Today, the small township of Russell in the Bay of Islands is a sleepy place. Tourists and summer boaties visit the place, but on the day of our visit, we wandered across the street without worrying about traffic. Not so back in the early nineteenth century.

Russell Sea Front

In the 1830s it was wild and full of whalers, seamen, traders, escaped convicts and adventurers. Some sailing captains steered clear of the place because they feared their crews would desert. Russell or Kororareka, as it was also known, was the original capital of New Zealand. Missionaries, who intended to bring religion to the new lands, were horrified by the behavior of drunken men and of the loose women who cavorted with them.

Russell still has New Zealand’s oldest church—Christ Church.

Christ Church Est 1836

This church came under fire during the Battle of Kororareka in 1845. You can still see the musket holes in the walls of the church.

Christ Church Bullet Holes

Pompallier House was the headquarters of the French Catholic mission. This is a National Trust building and very interesting to visit. After the Catholic ministers moved on, the building was used as a tannery and later a private residence. The gardens are lovely.

Pompallier House

Russell also has the oldest licensed premise in New Zealand, the Duke of Marlborough. We visited the second oldest pub a few weeks ago at Riverhead.

Duke of Marlborough Pub

The Duke of Marlborough overlooks the water and is very peaceful these days. It’s hard to imagine drunken sailors, prostitutes and the revelry that so upset the missionaries, or settlers, soldiers and Maoris in the heat of battle.

If you’re ever down this way, I highly recommend a visit to this beautiful area and the surrounding areas of Paihia and Waitangi.

11 comments to “The Hell-Hole of the Pacific”
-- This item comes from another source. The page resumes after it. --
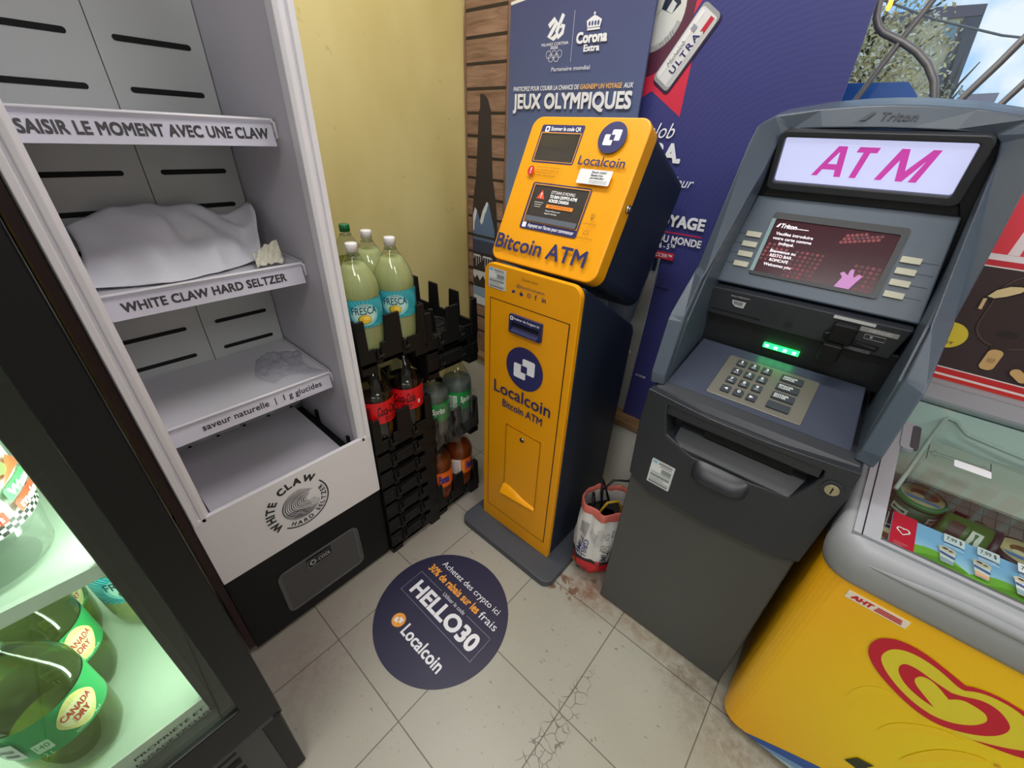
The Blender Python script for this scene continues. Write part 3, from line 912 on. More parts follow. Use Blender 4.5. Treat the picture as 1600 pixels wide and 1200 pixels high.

  1. They never got around to repairing the wall? And I thought I procrastinated.


    ps. There’s a shiny metal butt in my comment stream for you.

  2. No, there are around half a dozen musket holes, and they’ve gone right through the wood, leaving the hole.

  3. Must not rain much there.

  4. It’s known as the winterless North :)

  5. You weren’t joking about the holes!

  6. No, I wasn’t :) I thought they were quite cool.

  7. Beautiful!

  8. It is a gorgeous place. Captain Cook named the area the Bay of Islands, and they say it hasn’t changed much since he discovered the place during his sail around New Zealand.

  9. That’s fascinating. What do you think changed to drive out (or civilize) the drunken men and prostitutes?

  10. I’d say that the missionaries prevailed. Also, the rest of the country started opening up for settlers.

  11. Sounds like an interesting place to explore.